これは、原作とは違いますし、どなたかもおっしゃていたけど、モハメド風刺画の世界。
この作品が、アカデミー賞で賞をとれなかったのは、
風評で<アナ雪>系のCGアニメーションに敗れたから…と思っていましたが、
そうではなく、
こうした細部の誤りのせいなのですね。思想的な誤り…と言えるかも
原作では、かぐや姫は、帝と相思相愛です
帝も、しゃくれではありません。
帝のセクハラが原因で、月に帰ることになったなんて、『竹取物語』にはありません。
原作では、最後に、かぐや姫は、帝に手紙と不死の薬を渡すシーンもありますが、
大切な部分なのに、カット。手紙と不死の薬を焼かせる「富士山」のシーンもありません。
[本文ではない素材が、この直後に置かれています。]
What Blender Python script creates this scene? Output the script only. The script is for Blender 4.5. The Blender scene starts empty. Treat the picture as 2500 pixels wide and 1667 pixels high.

結局、古典の授業などで、参考資料として見せるのにも適さなくて、
映像が美しいだけに、とても残念です。
こうした部分は、かなり有名なので、外国の方々も、ご存じなのでは???
どうして『竹取物語』の原作通りにつくってくれなかったのかしら…。
原作通りであれば、
とても価値があり、
アカデミー賞も受賞出来たのではないでしょうか。
小さな小さな嘘が、とても気になる作品でした。
■「かぐや姫の物語」TV初放送で突如盛り上がる御門(ミカド)のアゴ祭り
http://news.mixi.jp/view_news.pl?media_id=128&from=diary&id=3318624
<追記>
☆最後の不死の薬のエピソードが、鍵だと思われますから、やはりカットされたのは、本当に残念ですよね
原作に忠実につくられたら、あの水彩画のタッチがどれ程素晴らしかったことでしょう。
しかし、
実は、本格的に原作の空想の部分などを絵画化するのが難しく、
かぐや姫の秘密の畑の中のちいさな築山…雑草の箱庭のようなまとめ方の中で、難点が目立ってしまったのかも…。
限られた時間の中でまとめるとき、美しいが故に、ちいさな嘘が目立ちすぎ、私達のかぐや姫ではなくなっていた…のかも知れませんね。
普通、キャラクターのひとりがしゃくれ顔とか、天人の一人の姿にがっかりしたとか…そこまで、細部が突出することはないですもの。
<優れた作品は、細部が全体を裏切らないし、
優れた作品は、全体が細部を裏切らない…。>
これは、ある画家の言葉ですが、
(ある意味)細部の描写が、全体を裏切ってしまった作品だったのかも知れませんね…。